Sherman v. United States

Warren also found Sherman's efforts to seek treatment, the absence of any drugs in his apartment when it was searched and his failure to profit from the sales to be significant in establishing that he did not have a predisposition to break the law.

He declined to reassess the alternative, objective test of entrapment proposed by Justice Owen Roberts in his Sorrells concurrence, that the focus should be on how the government acted rather than the defendant's state of mind.

He believed that such a focus would unnecessarily burden prosecutors as they would not be able to raise predisposition in response to any defense attempt to examine police conduct; and that lower courts had ruled that juries should be allowed to consider entrapment, not judges as Roberts had proposed.

"To dispose of this case on the ground suggested would entail both overruling a leading decision of this Court and brushing aside the possibility that we would be creating more problems than we would supposedly be solving," he said in conclusion.

"(We fail) to give the doctrine of entrapment the solid foundation that the decisions of the lower courts and criticism of learned writers have clearly shown is needed," he said.

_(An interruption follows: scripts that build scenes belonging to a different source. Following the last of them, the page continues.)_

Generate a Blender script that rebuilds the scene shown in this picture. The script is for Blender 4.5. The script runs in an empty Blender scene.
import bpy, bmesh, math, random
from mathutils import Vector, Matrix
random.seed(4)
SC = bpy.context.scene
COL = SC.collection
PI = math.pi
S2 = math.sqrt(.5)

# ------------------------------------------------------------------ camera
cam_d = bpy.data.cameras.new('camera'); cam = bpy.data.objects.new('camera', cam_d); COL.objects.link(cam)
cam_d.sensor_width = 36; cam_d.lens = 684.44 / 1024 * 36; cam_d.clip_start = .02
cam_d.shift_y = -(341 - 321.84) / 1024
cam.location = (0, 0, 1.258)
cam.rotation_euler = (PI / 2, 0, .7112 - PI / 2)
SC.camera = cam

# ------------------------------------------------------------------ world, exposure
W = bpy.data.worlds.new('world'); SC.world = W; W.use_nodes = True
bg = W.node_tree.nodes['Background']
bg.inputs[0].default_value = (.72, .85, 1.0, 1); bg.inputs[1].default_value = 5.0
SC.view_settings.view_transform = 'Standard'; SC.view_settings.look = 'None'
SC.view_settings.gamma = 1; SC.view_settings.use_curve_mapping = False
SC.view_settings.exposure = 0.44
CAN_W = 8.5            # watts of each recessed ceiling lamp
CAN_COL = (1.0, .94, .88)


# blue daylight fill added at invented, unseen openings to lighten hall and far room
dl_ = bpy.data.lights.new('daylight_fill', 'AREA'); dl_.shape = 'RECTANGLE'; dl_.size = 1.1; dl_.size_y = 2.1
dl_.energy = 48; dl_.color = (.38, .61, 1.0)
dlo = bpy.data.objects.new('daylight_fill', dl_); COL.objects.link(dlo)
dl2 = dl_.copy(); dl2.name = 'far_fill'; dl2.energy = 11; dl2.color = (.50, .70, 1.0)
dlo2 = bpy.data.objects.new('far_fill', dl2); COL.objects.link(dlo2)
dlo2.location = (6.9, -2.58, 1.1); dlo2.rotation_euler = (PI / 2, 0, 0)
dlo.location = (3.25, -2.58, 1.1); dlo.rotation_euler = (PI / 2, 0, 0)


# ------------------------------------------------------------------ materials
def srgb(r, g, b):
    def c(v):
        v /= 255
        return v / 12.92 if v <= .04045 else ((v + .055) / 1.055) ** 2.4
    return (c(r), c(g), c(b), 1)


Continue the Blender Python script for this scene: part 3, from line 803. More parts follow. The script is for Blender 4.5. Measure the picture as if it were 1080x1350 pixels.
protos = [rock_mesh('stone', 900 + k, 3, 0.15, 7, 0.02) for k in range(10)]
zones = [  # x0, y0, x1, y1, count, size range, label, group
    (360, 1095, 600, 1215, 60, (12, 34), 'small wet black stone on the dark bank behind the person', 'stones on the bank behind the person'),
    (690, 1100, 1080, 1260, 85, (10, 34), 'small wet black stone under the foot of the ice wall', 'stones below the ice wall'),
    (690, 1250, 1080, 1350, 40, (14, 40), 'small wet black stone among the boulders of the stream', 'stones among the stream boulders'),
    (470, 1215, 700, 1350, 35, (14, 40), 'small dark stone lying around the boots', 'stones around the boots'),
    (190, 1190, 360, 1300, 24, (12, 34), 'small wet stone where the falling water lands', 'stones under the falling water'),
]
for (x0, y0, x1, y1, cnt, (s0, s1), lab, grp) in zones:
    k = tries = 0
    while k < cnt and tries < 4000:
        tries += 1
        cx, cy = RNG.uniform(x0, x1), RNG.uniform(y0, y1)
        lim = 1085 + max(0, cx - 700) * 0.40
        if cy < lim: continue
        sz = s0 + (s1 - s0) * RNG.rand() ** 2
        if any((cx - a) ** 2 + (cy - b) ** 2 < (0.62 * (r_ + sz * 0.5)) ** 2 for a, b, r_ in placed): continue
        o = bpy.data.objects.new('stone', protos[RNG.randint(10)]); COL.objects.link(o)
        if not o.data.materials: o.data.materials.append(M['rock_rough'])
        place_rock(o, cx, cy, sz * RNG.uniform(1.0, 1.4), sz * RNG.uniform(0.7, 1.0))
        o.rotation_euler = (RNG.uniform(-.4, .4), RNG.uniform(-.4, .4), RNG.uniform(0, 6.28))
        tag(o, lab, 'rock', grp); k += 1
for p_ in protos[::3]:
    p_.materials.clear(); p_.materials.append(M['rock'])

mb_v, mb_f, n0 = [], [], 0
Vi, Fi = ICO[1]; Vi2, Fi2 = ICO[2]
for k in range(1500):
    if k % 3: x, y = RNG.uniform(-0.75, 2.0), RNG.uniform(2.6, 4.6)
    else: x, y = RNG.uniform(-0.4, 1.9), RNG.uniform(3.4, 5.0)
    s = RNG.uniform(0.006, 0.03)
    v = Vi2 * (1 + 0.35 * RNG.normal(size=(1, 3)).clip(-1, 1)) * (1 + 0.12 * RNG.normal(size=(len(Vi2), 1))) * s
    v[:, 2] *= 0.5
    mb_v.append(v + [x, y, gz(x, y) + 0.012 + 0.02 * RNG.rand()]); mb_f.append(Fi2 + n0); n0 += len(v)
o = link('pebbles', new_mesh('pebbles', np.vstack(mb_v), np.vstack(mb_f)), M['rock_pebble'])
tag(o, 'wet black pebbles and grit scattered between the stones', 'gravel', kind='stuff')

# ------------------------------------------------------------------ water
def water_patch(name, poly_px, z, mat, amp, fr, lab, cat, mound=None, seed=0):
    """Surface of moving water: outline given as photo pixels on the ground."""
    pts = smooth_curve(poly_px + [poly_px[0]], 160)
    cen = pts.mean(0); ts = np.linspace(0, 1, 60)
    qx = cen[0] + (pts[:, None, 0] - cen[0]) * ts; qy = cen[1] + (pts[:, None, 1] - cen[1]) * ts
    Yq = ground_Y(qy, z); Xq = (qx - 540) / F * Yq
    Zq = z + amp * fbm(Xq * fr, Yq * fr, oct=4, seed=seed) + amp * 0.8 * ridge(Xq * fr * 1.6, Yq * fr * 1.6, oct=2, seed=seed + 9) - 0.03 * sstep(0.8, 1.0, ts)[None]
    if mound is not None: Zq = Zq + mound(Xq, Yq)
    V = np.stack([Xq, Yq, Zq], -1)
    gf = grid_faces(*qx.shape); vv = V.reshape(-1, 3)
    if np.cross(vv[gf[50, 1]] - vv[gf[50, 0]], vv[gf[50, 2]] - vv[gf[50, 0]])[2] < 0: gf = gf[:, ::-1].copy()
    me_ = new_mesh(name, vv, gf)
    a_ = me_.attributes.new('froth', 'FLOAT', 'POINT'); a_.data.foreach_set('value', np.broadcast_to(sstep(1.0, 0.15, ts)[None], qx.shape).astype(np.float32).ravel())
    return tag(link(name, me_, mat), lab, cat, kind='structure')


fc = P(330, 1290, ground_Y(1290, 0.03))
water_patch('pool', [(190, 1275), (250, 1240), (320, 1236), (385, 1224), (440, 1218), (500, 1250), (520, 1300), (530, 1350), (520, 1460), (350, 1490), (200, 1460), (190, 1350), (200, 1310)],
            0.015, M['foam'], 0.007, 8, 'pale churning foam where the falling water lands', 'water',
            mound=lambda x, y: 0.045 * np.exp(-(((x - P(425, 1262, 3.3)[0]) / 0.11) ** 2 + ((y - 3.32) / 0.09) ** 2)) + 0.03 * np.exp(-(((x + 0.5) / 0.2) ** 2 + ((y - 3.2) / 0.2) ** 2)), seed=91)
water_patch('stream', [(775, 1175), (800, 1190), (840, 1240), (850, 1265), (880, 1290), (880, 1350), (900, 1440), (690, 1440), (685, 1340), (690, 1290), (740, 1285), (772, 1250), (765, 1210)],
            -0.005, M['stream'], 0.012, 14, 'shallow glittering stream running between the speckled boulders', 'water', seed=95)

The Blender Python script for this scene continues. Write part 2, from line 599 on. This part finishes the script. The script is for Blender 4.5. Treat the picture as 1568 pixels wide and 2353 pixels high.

Lower courts, he noted, had either ignored the Sorrells standard altogether and focused on narrow facts of the case, or failed to come up with a generalized rule, which was proof enough that it needed to be reassessed.

"The courts refuse to convict an entrapped defendant, not because his conduct falls outside the proscription of the statute, but because, even if his guilt be admitted, the methods employed on behalf of the Government to bring about conviction cannot be countenanced," he reminded his colleagues, foreshadowing the "outrageous government conduct" theory that Justice William Rehnquist would inadvertently create almost two decades later in United States v. Russell.